Most (if not all) accents in England don't pronounce their R's.

Actually, in England's southwest (the counties of Cornwall, Devon, Dorset, Wiltshire, the various Somerset ones, and the city of Bristol) not only do the dialects pronounce their R's, they often also add R's where none are needed. When I was working in primary schools in North Somerset and Devon I used to love seeing the wee ones teaching themselves to spell. Two of the most common spelling variations I witnessed were "sor" for "saw" and "warter" for "water", because that's what the children heard coming out of their own mouths when they sounded those words out.

Archaeologist Phil Harding, from Time Team fame, has a very thick Wiltshire accent:

[yt]http://www.youtube.com/watch?v=61lfmiAMC84[/yt]
 
As much travelling as I've been doing lately, I haven't been exposed to many accents. I spent two days in Atlanta last year, for example, and I swear the only Southern accent I heard the whole time was at the airport. :lol:
 
When I was working in primary schools in North Somerset and Devon I used to love seeing the wee ones teaching themselves to spell.
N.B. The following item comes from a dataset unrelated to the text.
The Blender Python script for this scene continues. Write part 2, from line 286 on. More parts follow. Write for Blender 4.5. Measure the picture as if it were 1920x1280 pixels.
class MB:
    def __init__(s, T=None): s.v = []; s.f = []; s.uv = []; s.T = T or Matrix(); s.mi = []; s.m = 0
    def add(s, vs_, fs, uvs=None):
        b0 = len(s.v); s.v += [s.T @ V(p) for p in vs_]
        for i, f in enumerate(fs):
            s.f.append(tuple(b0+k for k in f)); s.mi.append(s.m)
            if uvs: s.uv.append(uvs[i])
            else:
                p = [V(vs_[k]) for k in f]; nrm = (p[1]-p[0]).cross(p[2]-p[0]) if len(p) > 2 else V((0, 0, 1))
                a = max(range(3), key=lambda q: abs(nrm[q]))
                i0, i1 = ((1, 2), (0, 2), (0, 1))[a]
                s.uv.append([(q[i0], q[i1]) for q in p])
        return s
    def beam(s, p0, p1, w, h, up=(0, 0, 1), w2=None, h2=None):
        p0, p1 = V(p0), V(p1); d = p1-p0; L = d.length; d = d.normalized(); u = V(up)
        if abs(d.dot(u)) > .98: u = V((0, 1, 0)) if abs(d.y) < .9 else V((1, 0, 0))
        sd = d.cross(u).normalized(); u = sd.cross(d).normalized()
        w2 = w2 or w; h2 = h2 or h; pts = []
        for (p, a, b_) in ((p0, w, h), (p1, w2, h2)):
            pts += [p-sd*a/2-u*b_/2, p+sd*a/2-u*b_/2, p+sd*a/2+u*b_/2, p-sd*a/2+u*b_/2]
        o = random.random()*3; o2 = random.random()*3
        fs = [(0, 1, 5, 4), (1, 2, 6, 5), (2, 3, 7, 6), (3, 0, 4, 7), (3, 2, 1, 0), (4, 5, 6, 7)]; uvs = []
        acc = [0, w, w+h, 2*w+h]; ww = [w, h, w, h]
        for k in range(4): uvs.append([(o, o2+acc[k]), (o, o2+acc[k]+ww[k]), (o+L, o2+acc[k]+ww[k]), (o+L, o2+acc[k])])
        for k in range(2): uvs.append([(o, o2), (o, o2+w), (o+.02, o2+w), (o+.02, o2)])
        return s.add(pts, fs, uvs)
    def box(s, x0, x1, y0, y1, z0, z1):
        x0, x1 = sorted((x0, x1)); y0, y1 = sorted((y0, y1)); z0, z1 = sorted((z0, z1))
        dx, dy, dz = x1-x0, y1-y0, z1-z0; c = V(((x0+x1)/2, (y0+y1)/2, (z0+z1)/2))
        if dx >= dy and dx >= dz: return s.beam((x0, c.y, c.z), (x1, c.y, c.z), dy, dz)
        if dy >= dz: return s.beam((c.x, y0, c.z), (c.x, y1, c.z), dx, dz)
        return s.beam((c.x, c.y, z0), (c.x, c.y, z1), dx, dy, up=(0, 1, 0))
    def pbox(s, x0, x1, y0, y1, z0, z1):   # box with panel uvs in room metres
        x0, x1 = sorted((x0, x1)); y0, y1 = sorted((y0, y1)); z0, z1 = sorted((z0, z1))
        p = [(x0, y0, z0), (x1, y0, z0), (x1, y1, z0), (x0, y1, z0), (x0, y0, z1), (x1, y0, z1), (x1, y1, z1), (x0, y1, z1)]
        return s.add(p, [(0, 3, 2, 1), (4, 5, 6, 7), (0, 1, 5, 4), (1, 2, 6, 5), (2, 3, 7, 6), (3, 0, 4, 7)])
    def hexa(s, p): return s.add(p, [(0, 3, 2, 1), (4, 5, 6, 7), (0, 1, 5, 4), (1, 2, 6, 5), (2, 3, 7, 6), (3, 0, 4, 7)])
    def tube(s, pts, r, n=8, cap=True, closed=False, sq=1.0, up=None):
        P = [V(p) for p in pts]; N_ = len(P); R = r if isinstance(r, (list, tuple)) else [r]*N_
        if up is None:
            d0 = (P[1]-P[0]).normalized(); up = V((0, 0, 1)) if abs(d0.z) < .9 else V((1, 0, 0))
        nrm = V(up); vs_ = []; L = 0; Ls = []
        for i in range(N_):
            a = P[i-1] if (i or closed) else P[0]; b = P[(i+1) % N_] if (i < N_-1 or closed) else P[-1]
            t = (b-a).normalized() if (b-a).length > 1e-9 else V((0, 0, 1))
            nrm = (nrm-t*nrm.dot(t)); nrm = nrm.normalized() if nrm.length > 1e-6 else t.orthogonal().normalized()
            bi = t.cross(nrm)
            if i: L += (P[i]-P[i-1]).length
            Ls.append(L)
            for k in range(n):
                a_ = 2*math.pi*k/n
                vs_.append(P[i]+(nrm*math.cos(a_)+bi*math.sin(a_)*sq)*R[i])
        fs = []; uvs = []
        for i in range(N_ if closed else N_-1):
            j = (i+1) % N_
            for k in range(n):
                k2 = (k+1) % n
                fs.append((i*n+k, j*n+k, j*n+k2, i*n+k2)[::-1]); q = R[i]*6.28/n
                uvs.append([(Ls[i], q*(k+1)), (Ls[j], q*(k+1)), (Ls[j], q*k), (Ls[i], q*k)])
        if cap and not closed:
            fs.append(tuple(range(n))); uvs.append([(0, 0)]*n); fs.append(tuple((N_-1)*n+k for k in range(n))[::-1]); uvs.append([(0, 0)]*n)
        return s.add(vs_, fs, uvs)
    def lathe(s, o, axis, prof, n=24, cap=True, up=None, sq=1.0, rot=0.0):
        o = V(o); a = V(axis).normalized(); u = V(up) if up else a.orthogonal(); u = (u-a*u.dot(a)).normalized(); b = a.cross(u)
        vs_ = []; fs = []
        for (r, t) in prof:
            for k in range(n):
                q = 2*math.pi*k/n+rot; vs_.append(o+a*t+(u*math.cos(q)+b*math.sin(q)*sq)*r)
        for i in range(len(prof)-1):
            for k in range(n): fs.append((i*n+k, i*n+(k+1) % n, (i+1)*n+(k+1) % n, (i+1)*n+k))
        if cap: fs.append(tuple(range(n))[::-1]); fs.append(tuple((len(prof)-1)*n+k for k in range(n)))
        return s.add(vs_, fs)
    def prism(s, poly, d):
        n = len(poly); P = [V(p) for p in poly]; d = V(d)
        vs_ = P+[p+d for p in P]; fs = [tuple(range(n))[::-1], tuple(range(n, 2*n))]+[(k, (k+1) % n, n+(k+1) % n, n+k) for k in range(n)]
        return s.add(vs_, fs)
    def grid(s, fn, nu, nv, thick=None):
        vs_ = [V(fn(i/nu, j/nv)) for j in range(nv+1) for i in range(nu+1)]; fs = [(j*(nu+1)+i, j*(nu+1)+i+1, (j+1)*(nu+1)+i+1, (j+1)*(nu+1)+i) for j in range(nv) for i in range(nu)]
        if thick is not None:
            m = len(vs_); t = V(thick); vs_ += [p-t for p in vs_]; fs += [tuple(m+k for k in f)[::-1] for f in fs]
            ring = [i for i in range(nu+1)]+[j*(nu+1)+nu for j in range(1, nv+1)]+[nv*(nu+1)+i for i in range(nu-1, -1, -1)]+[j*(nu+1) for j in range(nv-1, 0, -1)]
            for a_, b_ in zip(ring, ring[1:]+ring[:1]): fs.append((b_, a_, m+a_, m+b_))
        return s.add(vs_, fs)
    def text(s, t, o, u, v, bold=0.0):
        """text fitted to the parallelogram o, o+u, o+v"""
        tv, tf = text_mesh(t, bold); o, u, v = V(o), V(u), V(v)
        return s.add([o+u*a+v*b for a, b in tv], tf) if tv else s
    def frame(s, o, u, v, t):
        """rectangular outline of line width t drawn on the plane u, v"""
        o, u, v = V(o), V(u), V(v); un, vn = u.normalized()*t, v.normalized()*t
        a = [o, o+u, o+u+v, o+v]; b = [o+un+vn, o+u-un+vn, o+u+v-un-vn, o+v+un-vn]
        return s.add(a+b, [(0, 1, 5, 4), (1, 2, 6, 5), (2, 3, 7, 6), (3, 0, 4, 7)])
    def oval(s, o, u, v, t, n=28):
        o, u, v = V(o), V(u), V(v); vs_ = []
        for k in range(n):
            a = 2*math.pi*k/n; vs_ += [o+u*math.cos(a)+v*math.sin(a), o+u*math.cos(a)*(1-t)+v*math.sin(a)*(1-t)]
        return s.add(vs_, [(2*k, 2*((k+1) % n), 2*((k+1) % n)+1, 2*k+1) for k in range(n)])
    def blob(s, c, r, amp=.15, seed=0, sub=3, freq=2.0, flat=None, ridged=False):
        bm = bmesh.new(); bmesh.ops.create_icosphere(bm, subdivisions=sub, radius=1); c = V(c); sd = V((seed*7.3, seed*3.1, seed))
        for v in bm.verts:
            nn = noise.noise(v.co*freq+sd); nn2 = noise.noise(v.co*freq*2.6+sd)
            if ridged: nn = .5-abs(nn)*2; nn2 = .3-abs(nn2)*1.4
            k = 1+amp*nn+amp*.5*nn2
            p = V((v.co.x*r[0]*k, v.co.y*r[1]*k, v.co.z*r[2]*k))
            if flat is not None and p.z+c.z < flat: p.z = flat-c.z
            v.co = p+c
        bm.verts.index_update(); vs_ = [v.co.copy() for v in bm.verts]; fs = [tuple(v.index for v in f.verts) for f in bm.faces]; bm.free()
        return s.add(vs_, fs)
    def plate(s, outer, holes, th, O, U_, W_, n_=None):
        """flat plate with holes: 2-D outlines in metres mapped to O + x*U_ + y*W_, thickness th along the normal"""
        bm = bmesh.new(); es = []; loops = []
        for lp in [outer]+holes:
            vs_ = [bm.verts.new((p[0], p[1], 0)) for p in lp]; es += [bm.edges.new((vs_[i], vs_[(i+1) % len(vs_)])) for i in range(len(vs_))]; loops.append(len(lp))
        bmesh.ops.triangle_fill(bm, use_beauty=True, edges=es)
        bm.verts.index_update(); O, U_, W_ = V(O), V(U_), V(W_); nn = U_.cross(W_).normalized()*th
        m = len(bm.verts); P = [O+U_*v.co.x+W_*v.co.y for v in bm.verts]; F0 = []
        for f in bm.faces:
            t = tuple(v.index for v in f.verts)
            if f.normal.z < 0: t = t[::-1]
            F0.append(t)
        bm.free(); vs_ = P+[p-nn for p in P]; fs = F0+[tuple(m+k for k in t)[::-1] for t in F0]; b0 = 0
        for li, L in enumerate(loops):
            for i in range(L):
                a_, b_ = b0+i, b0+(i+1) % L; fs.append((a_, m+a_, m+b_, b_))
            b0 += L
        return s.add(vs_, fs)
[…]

Two of the most common spelling variations I witnessed were "sor" for "saw" and "warter" for "water", because that's what the children heard coming out of their own mouths when they sounded those words out.
Reminds me of that early Beatles recording of Meredith Willson's "Till There Was You," with Paul McCartney singing:

There were birds in the sky
But I never sore them winging
No, I never sore them a-tall
Till there was you.


Funny thing is, we don't usually associate that pronunciation with a scouse accent.
 
I remember a number of years ago a dialect expert saying that Virginia was one of the parts of the United States where certain words were pronounced along the lines of the way they were spoken in Canada. They raised the example that "about" in some corners of Virginia rolls off the tongue sounding like "a-boat" and when I thought about it they were correct. It might not be a large number of words that sounded like their English-language Canadian counterparts but there's a resemblance depending on where in this state you are at any given moment.